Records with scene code
** Begin **

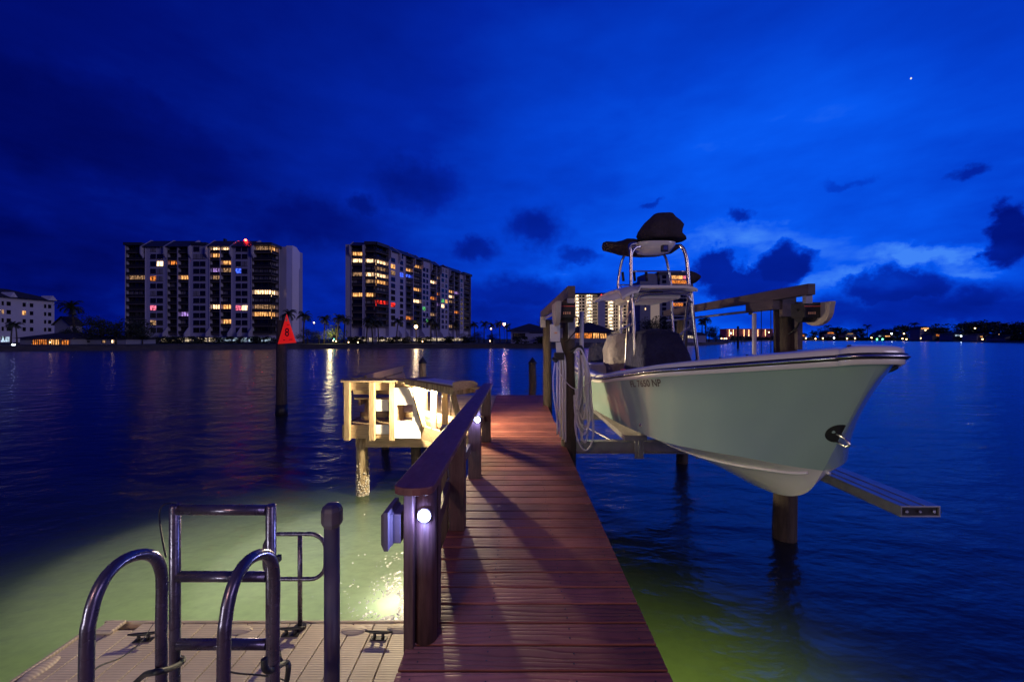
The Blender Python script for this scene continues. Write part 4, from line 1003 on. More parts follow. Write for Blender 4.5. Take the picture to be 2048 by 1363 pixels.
m=MB();m.prism([Q(555.5,687.5),Q(592,685),Q(573,628)],(0,.03,0));sg=m.build('sign_board',[M['signborder']],mk)
m=MB();m.prism([Q(559,684.5,14.37),Q(588.5,682.5,14.37),Q(573,636,14.37)],(0,.008,0));m.build('sign_face',M['signred'],sg)
m=MB();m.prism([Q(570.5,642,14.36),Q(575.3,642,14.36),Q(573,634,14.36)],(0,.008,0));m.build('sign_tip',M['label'],sg)
m=MB();m.prism([Q(566,679,14.364),Q(570,678.7,14.364),Q(570,680,14.364),Q(566,680.2,14.364)],(0,.006,0));m.prism([Q(578,678.2,14.364),Q(585,677.8,14.364),Q(585,679,14.364),Q(578,679.4,14.364)],(0,.006,0));m.prism([Q(574,648.5,14.364),Q(579,648.3,14.364),Q(579,649.4,14.364),Q(574,649.6,14.364)],(0,.006,0));m.build('sign_mark',M['black'],sg)
cu=bpy.data.curves.new('n','FONT');cu.body='8';cu.size=1;cu.align_x='CENTER';cu.align_y='CENTER';cu.offset=.012;to=bpy.data.objects.new('n',cu);COL.objects.link(to);bpy.context.view_layer.update()
me=to.evaluated_get(bpy.context.evaluated_depsgraph_get()).to_mesh();mm=MB();cc=Q(574,664,14.358)
ys=[v.co.y for v in me.vertices];yc=(min(ys)+max(ys))/2;k=.30/(max(ys)-min(ys))
for v in me.vertices: mm.v.append((cc.x+v.co.x*k*.8,cc.y,cc.z+(v.co.y-yc)*k))
for p in me.polygons: mm.face(list(p.vertices))
mm.build('sign_number',M['black'],sg,fix=False);bpy.data.objects.remove(to)
m=MB();m.prism([P(552,672,14.8),P(566,672,14.85),P(561,640,14.85)],(0,.03,0));m.build('rear_board',M['rooft'],mk)

# ------------------------------------------------------------------ BUILDINGS
class Face:
    def __init__(s,p0,p1): s.p0=Vector((*p0,0));s.p1=Vector((*p1,0));s.e=(s.p1-s.p0).normalized();s.n=Vector((-s.e.y,s.e.x,0));s.L=(s.p1-s.p0).length
    def u(s,px):
        k=(px-HX)/F;d=s.p1-s.p0;return (k*s.p0.y-s.p0.x)/(d.x-k*d.y)*s.L
    def w(s,u,d,z): return s.p0+s.e*u+s.n*d+Vector((0,0,z))
    def box(s,mb,u0,u1,d0,d1,z0,z1,m=0):
        w=s.w;mb.hexa([w(u0,d0,z0),w(u1,d0,z0),w(u1,d1,z0),w(u0,d1,z0),w(u0,d0,z1),w(u1,d0,z1),w(u1,d1,z1),w(u0,d1,z1)],m)
def tower_face(root,fc,secs,zf,fh,nf,lit,deep,wallm,body,shutters=.25):
    """secs: (kind,pxa,pxb,[window spans]) ; zf: z of top of floor 0"""
    for ci,sec in enumerate(secs):
        kind,a,b,wins=sec[:4];ta,tb=sec[4] if len(sec)>4 else (0,0)
        ua,ub=fc.u(a),fc.u(b)
        zb=LZ+2.6;zt=zf
        if kind=='win':
            fc.box(body,ua,ub,0,deep,zb,zt)
            for f in range(0,nf):
                zc=zf-fh*(f+.5)
                for wi,(wa,wb) in enumerate(wins):
                    st=lit.get((ci,f,wi),'shut' if random.random()<shutters*.6 else 'dark')
                    if f==0 and random.random()<.5: continue
                    m=MB();u0,u1=fc.u(wa),fc.u(wb);h=fh*.32
                    fc.box(m,u0,u1,-.10,-.02,zc-h,zc+h,0)
                    fc.box(m,(u0+u1)/2-.05,(u0+u1)/2+.05,-.14,-.101,zc-h,zc+h,1)
                    fc.box(m,u0-.12,u1+.12,-.16,-.001,zc-h-.16,zc-h-.001,2)
                    m.build('window',[W[st],M['rail'],M['slab']],root)
        elif kind=='bal':
            fc.box(body,ua+ta,ub-tb,1.5,deep,zb,zt)
            for f in range(nf):
                z0=zf-fh*(f+1);st=lit.get((ci,f),'shut' if random.random()<shutters else 'dark')
                m=MB();fc.box(m,ua+.05,ub-.05,-.15,1.49,z0-.12,z0+.12,1)
                fc.box(m,ua+.08,ub-.08,-.12,-.04,z0+.121,z0+1.05,2)
                fc.box(m,ua+.02+ta*.85,ub-.02-tb*.85,1.35,1.45,z0+.121,z0+fh-.13,0)
                n=max(2,int((ub-ua)/1.7))
                for i in range(n+1):
                    u=ua+.05+(ub-ua-.2)*i/n;fc.box(m,u,u+.16,1.18,1.34,z0+.121,z0+fh-.13,2)
                    if st!='dark' or i%2==0: fc.box(m,u,u+.10,-.03,.05,z0+1.051,z0+fh-.13,2)
                m.build('balcony',[W[st],M['slab'],M['rail']],root)
            ta or fc.box(body,ua-.18,ua+.02,-.25,1.52,zb,zt);tb or fc.box(body,ub-.02,ub+.18,-.25,1.52,zb,zt)
        elif kind=='wall':
            fc.box(body,ua,ub,0,deep,zb,zt)
def slope_roof(root,fc,a,b,z0,z1,dpt=3.2,body=None,bul=1.1,down=4.5,mid=None):
    ua,ub=fc.u(a),fc.u(b);w=fc.w
    m=MB();m.prism([w(ua,-bul,z0),w(ua,dpt,z1),w(ua,dpt+2,z1),w(ua,dpt+2,z0)],fc.e*(ub-ua));m.build('sloped_roof',M['roof'],root)
    for u in [ua,ub-.3]+([fc.u(mid)] if mid else []):
        body.prism([w(u,-bul-.25,z0-.1),w(u,dpt,z1+.25),w(u,dpt+1,z1+.25),w(u,dpt+1,z0-3),w(u,0,z0-down),w(u,-bul-.25,z0-2.8)],fc.e*.35)
def lobby(root,fc,a,b,n,cool=False,z0=LZ+.5,z1=LZ+2.0):
    ua,ub=fc.u(a),fc.u(b)
    for i in range(n):
        u0=ua+(ub-ua)*i/n;u1=ua+(ub-ua)*(i+1)/n-.9
        if random.random()<.18: continue
        m=MB();fc.box(m,u0,u1,1.3,1.4,z0,z1,0)
        for k in range(1,4): fc.box(m,u0+(u1-u0)*k/4,u0+(u1-u0)*k/4+.12,1.2,1.3,z0,z1,1)
        m.build('lobby_window',[W['lobbyc'] if (cool and i>n*.55) else W['lobby'],M['rail']],root)

random.seed(11)
# --- B1
YB=150
b1=thing('apartment_tower',(XX(420,YB),YB+8,LZ),'wide dark apartment tower on far shore left of the red marker, several floors lit','building')
f1=Face((XX(250,YB),YB),(XX(543,YB),YB));body=MB()
fh=14.7/F*YB;zf=ZZ(490.5,YB)
secs=[('bal',252,291,[]),('win',291,335,[(301,312),(314,326)]),('bal',335,356,[]),('bal',356,378,[]),('win',378,420,[(387,399),(400.5,411)]),('bal',420,441,[]),('bal',441,463,[]),('win',463,504,[(472,482),(484,495)]),('bal',504,543,[],(0,1.7))]
lit={(1,2,1):'bright',(1,4,0):'orange',(1,8,0):'pink',(1,10,0):'dim',(2,2):'orange',(3,4):'warm',(3,9):'purple',(5,0):'bright',(6,0):'bright',(5,1):'warm',(6,2):'warm',(5,3):'purple',(6,3):'dim',(5,4):'dim',(5,8):'bright',(6,8):'warm',(6,10):'warm',(7,8,0):'pink',(7,8,1):'bright',(7,3,0):'blue',(8,0):'dim',(8,6):'bright',(8,8):'dim',(8,9):'warm',(0,4):'dim'}
tower_face(b1,f1,secs,zf,fh,12,lit,17,M['wall'],body,.2)
fB=Face((XX(543,YB),YB),(XX(558,YB+5),YB+5))
tower_face(b1,fB,[('bal',543.3,557.5,[],(1.7,0))],zf,fh,12,{(0,0):'warm',(0,6):'bright',(0,9):'warm',(0,8):'dim'},12,M['wall'],body,.2)
slope_roof(b1,f1,286,383,ZZ(494,YB),ZZ(477.5,YB),body=body,mid=332)
slope_roof(b1,f1,415,508,ZZ(494,YB),ZZ(477.5,YB),body=body,mid=463)
for pa,pb in ((249,286),(383.5,414.5),(508.5,545)):
    m=MB();f1.box(m,f1.u(pa),f1.u(pb),-.6,15,zf+.01,ZZ(485,YB));m.build('parapet',M['roof'],b1)
f1.box(body,f1.u(291),f1.u(543),1.6,17,LZ,LZ+2.59)
f1.box(body,f1.u(291),f1.u(543),-.2,1.59,LZ+2.05,LZ+2.62)
f1.box(body,f1.u(262),f1.u(543),-.5,-.2,LZ,LZ+.35)
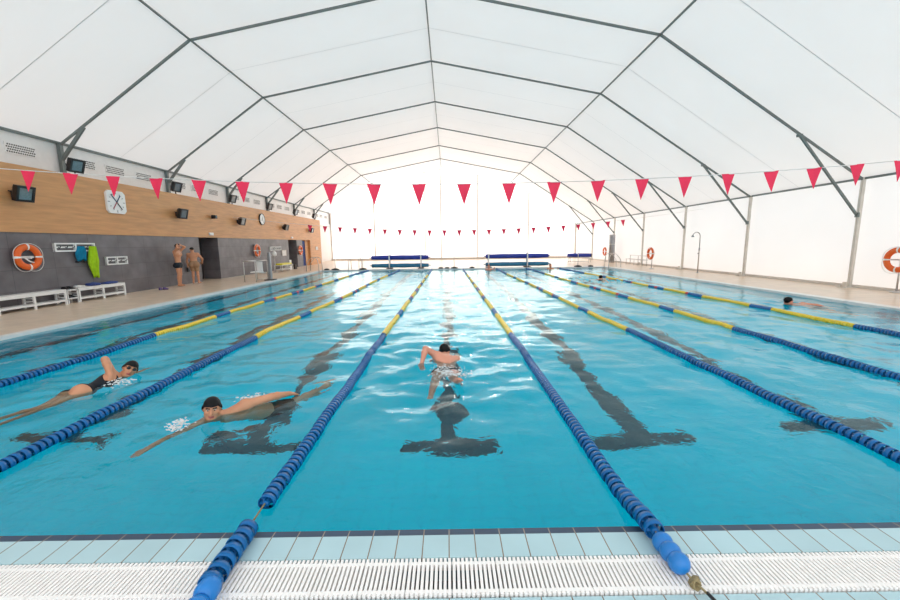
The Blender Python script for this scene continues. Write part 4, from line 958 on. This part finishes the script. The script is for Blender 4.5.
# ------------------------------------------------------------------ left deck equipment
t = thing('pool_lift', 'pool lift with a grey column, steel frame and white seat on the left deck', 'pool lift', (-9.3, 18.7, 0.074))
b = MB()
for yq in (0.0, 1.25): b.tube([(0, yq, 0), (0, yq, 1.0)], 0.022, 10); b.tube([(-0.55, yq, 0), (-0.55, yq, 1.0)], 0.022, 10); b.tube([(0, yq, 1.0), (-0.55, yq, 1.0)], 0.022, 10)
b.tube([(0, 0, 1.0), (0, 1.25, 1.0)], 0.022, 10); b.tube([(-0.55, 0, 1.0), (-0.55, 1.25, 1.0)], 0.022, 10); b.tube([(0, 0, 0.10), (0, 1.25, 0.10)], 0.018, 8); b.build('frame', 'chrome', t)
b = MB(); b.box((-0.38, 0.25, 0.42), (-0.02, 0.85, 0.48)); st = b.build('seat', 'white_plastic', t)
b = MB(); b.cbox((-0.2, 0.88, 0.70), (0.28, 0.06, 0.50), ch=0.02); b.build('backrest', 'white_plastic', st)
b = MB(); b.beam((-0.2, 0.55, 0.44), (-0.1, 1.25, 0.36), 0.06, 0.06); b.build('arm', 'chrome', t)
b = MB(); b.cbox((0.22, 1.05, 0.02), (0.42, 0.5, 0.04)); b.build('base_plate', 'black_rubber', t)
b = MB(); b.cbox((0.22, 1.05, 0.69), (0.15, 0.17, 1.32), ch=0.03); b.cbox((0.22, 1.05, 1.37), (0.11, 0.12, 0.06), ch=0.02); b.build('column', 'steel_grey', t)
def tube_path(pts, n=6):
    """rounded polyline"""
    P_ = [V(p) for p in pts]; out = [P_[0]]
    for i in range(1, len(P_) - 1):
        a, c, e = P_[i - 1], P_[i], P_[i + 1]; r = min(0.16, (a - c).length * 0.45, (e - c).length * 0.45); p0, p1 = c + (a - c).normalized() * r, c + (e - c).normalized() * r
        for k in range(n + 1): s_ = k / n; out.append(p0 * (1 - s_) ** 2 + c * 2 * s_ * (1 - s_) + p1 * s_ ** 2)
    return out + [P_[-1]]
def ladder(label, loc, rz, w=0.6, h=0.95):
    t = thing('pool_ladder', label, 'ladder', loc, rz, 'steel pool ladders')
    for yq in (0, w):
        b = MB(); b.tube(tube_path([(-0.75, yq, 0), (-0.72, yq, h * 0.55), (-0.35, yq, h), (0.0, yq, h * 0.92), (0.09, yq, 0.4), (0.09, yq, -1.0)]), 0.021, 10); b.lathe([(0.05, 0), (0.05, 0.02), (0.022, 0.025)], (-0.75, yq, 0), 'Z', 14); b.build('handrail', 'chrome', t)
    for k in range(3):
        b = MB(); b.box((0.05, 0, -0.35 - k * 0.27), (0.13, w, -0.32 - k * 0.27)); b.build('step', 'chrome', t)
ladder('steel pool ladder on the left edge near the blue door', (PL - 0.02, 26.3, DZ + 0.012), 0, 0.75)
ladder('steel pool ladder on the far edge left of the cover rolls', (-7.0, FE + 0.02, DZ + 0.012), -PI / 2, 0.75)
ladder('steel pool ladder on the right edge in front of the grey drum', (PR + 0.02, 27.1, DZ + 0.012), PI, 0.75)
t = thing('equipment_cart', 'low white wire cart under the yellow board by the slate wall', 'cart', (-11.5, 25.7, 0.094))
b = MB()
for x in (0.0, 0.5):
    for y in (0.0, 0.9, 1.8): b.tube([(x, y, 0.0), (x, y, 0.42)], 0.02, 8)
b.build('frame', 'white', t)
for z in (0.12, 0.40):
    b = MB(); [b.box((0.0, i * 0.2 - 0.0, z), (0.5, i * 0.2 + 0.06, z + 0.02)) for i in range(10)]; b.box((0, 0, z), (0.02, 1.86, z + 0.04)); b.box((0.48, 0, z), (0.5, 1.86, z + 0.04)); b.build('shelf', 'white', t)
b = MB(); b.cbox((0, 0, 0.05), (0.46, 1.75, 0.10), ch=0.12); o = tag(b.build('rescue_board', 'yellow', loc=(-11.25, 26.6, 0.532)), 'bright yellow rescue board lying on the wire cart', 'board')
b = MB(); b.cbox((0, 0, 0.14), (0.4, 0.36, 0.28), ch=0.03); b.cbox((0, 0, 0.29), (0.42, 0.38, 0.03), ch=0.03); tag(b.build('cool_box', 'white_plastic', loc=(-11.5, 27.95, 0.094)), 'white box on the deck beside the wire cart', 'box')
b = MB(); b.cbox((0, 0, 0.16), (0.5, 0.42, 0.32), ch=0.03); b.cbox((0, 0, 0.33), (0.52, 0.44, 0.03), ch=0.03); tag(b.build('cool_box', 'black_rubber', loc=(-11.5, 28.7, 0.094)), 'dark box on the deck left of the far doorway', 'box')
t = thing('lifeguard_lamp', 'white lamp on a thin post behind the pool lift', 'lamp', (-11.3, 25.35, 0.09))
b = MB(); b.tube([(0, 0, 0), (0, 0, 1.05)], 0.022, 8); b.lathe([(0.14, 0), (0.14, 0.03), (0.03, 0.05)], (0, 0, 0), 'Z', 16); b.build('post', 'chrome', t); b = MB(); b.lathe([(0.05, 1.03), (0.15, 1.08), (0.15, 1.25), (0.08, 1.36), (0.0, 1.38)], (0, 0, 0), 'Z', 16); b.build('head', 'white_plastic', t)

# ------------------------------------------------------------------ far end
for x0, x1, s_, rad in ((-5.55, -1.42, 'left', 0.17), (2.72, 7.28, 'right', 0.17)):
    t = thing('cover_roller', 'two tier pool cover roller with dark blue and teal rolls, %s of the ridge column' % s_, 'cover roller', ((x0 + x1) / 2, 28.2, DZ), group='pool cover rollers')
    hw = (x1 - x0) / 2
    for z, mt, nm, rr in ((0.80, 'reel_blue', 'cover_roll', 0.165), (0.22, 'reel_teal', 'cover_roll', 0.15)):
        b = MB(); prof = [(0.02, -hw)]
        for q in np.linspace(-hw, hw, 25): prof.append((rr * (0.86 + 0.14 * (1 - (q / hw) ** 4)) + 0.006 * math.sin(q * 5 + z), q))
        prof.append((0.02, hw)); b.lathe(prof, (0, 0, z), 'X', 22); b.tube([(-hw - 0.15, 0, z), (hw + 0.15, 0, z)], 0.03, 10); b.build(nm, mt, t)
    for x in ((1.3 - hw if s_ == 'left' else 0.2 - hw), (hw - 0.55 if s_ == 'left' else hw - 1.55)):
        b = MB(); b.box((x - 0.04, -0.22, 0.04), (x + 0.04, -0.17, 1.0)); b.box((x - 0.04, 0.17, 0.04), (x + 0.04, 0.22, 1.0)); b.box((x - 0.04, -0.22, 0.98), (x + 0.04, 0.22, 1.02)); u_ = b.build('upright', 'white', t)
        b = MB(); b.box((x - 0.2, -0.62, 0.0), (x + 0.2, 0.4, 0.045)); b.build('foot', 'black_rubber', u_)
t = thing('cover_roller', 'single blue pool cover roll on a low steel frame in the right corner', 'cover roller', (11.35, 33.6, DZ), -0.55, 'pool cover rollers')
b = MB(); b.lathe([(0.03, -1.0), (0.15, -1.0), (0.165, -0.5), (0.165, 0.6), (0.15, 1.0), (0.03, 1.0)], (0, 0, 0.62), 'X', 22); b.build('cover_roll', 'reel_blue', t)
b = MB(); b.lathe([(0.0, 1.0), (0.155, 1.0), (0.155, 1.02), (0.0, 1.02)], (0, 0, 0.62), 'X', 22); b.build('end_cap', 'black', t)
for x in (-0.85, 0.85):
    b = MB(); b.tube([(x, -0.4, 0.0), (x, -0.25, 0.42), (x, 0.25, 0.42), (x, 0.4, 0.0)], 0.025, 8); b.build('leg', 'chrome', t)
b = MB(); b.tube([(-0.85, 0, 0.42), (0.85, 0, 0.42)], 0.025, 8); b.tube([(-0.85, -0.4, 0.1), (0.85, -0.4, 0.1)], 0.02, 8); b.tube(tube_path([(-0.85, 0.0, 0.4), (-1.05, 0.0, 0.9), (-0.75, 0.0, 1.2), (-0.5, 0.0, 0.95)]), 0.02, 8); b.build('rail', 'chrome', t)
for x, h_, s_ in ((-8.0, 1.15, 'at the left corner of the pool'), (-6.05, 0.95, 'left of the left cover roller'), (0.42, 1.0, 'between the two cover rollers'), (9.2, 0.9, 'right of the right cover roller')):
    t = thing('stanchion', 'thin steel post with a dark base ' + s_, 'post', (x, FE + 0.2, DZ + 0.012), group='thin steel posts on the far edge')
    b = MB(); b.lathe([(0.26, 0), (0.26, 0.05), (0.10, 0.10), (0.03, 0.11)], (0, 0, 0), 'Z', 18); b.build('base', 'black_rubber', t); b = MB(); b.tube([(0, 0, 0.1), (0, 0, h_)], 0.02, 8); b.build('pole', 'chrome', t)
for x, s_ in ((-8.6, 'at the left corner of the pool'), (-0.52, 'just right of the left cover roller'), (-0.08, 'under the ridge column'), (1.68, 'left of the right cover roller'), (10.1, 'right of the far stanchion')):
    b = MB(); b.lathe([(0.0, 0), (0.17, 0), (0.19, 0.03), (0.15, 0.07), (0.05, 0.10), (0.0, 0.10)], (0, 0, 0), 'Z', 18); tag(b.build('rope_anchor', 'black_rubber', loc=(x, FE + 0.17, DZ + 0.012)), 'small dark rubber base on the far edge ' + s_, 'base', 'dark rubber bases on the far edge')

# ------------------------------------------------------------------ right deck
t = thing('steel_drum', 'tall grey steel cylinder against a tent post on the right', 'cylinder', (13.98, 33.2, DZ))
b = MB(); b.lathe([(0.24, 0.0), (0.24, 2.3), (0.21, 2.33), (0.0, 2.33)], (0, 0, 0), 'Z', 28); b.build('shell', 'steel_grey', t)
b = MB(); [b.lathe([(0.243, z), (0.252, z + 0.015), (0.252, z + 0.035), (0.243, z + 0.05)], (0, 0, 0), 'Z', 28) for z in (0.05, 0.75, 1.5, 2.2)]; b.build('band', 'chrome', t)
t = thing('shower', 'slim gooseneck shower standing on the right deck', 'shower', (13.45, 20.8, DZ))
b = MB(); pts = [(0, 0, 0), (0, 0, 1.95)] + [(-0.2 + 0.2 * math.cos(a), 0.0, 1.95 + 0.22 * math.sin(a)) for a in np.linspace(0.2, PI * 0.92, 12)]; b.tube(pts, 0.028, 10); b.lathe([(0.09, 0), (0.09, 0.02), (0.03, 0.03)], (0, 0, 0), 'Z', 16); b.build('pipe', 'chrome', t)
b = MB(); b.lathe([(0.03, 0.02), (0.075, -0.06), (0.075, -0.08), (0.0, -0.08)], (-0.40, 0, 2.0), 'Z', 18); b.build('shower_head', 'steel_grey', t); b = MB(); b.tube([(0, 0, 1.05), (-0.07, 0, 1.05)], 0.03, 10); b.tube([(0, 0, 1.2), (0, 0, 1.35)], 0.036, 10); b.build('valve', 'steel_grey', t)
t = thing('steel_bench', 'low steel rail bench along the tent wall between a post and the grey cylinder', 'bench', (13.7, 27.2, DZ))
b = MB(); b.tube([(0, 0, 0.42), (0, 2.7, 0.42)], 0.025, 8); b.tube([(0.3, 0, 0.42), (0.3, 2.7, 0.42)], 0.025, 8); b.tube([(0.3, 0, 0.7), (0.3, 2.7, 0.7)], 0.02, 8); b.build('rail', 'chrome', t)
for y in (0.1, 1.35, 2.6):
    b = MB(); b.tube([(0, y, 0), (0, y, 0.42), (0.3, y, 0.42)], 0.022, 8); b.tube([(0.3, y, 0.0), (0.3, y, 0.7)], 0.022, 8); b.build('leg', 'chrome', t)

** End **

State how many lines of the listing above hold the word "Python", with nothing but the number.

▶ Response to the exercise: 2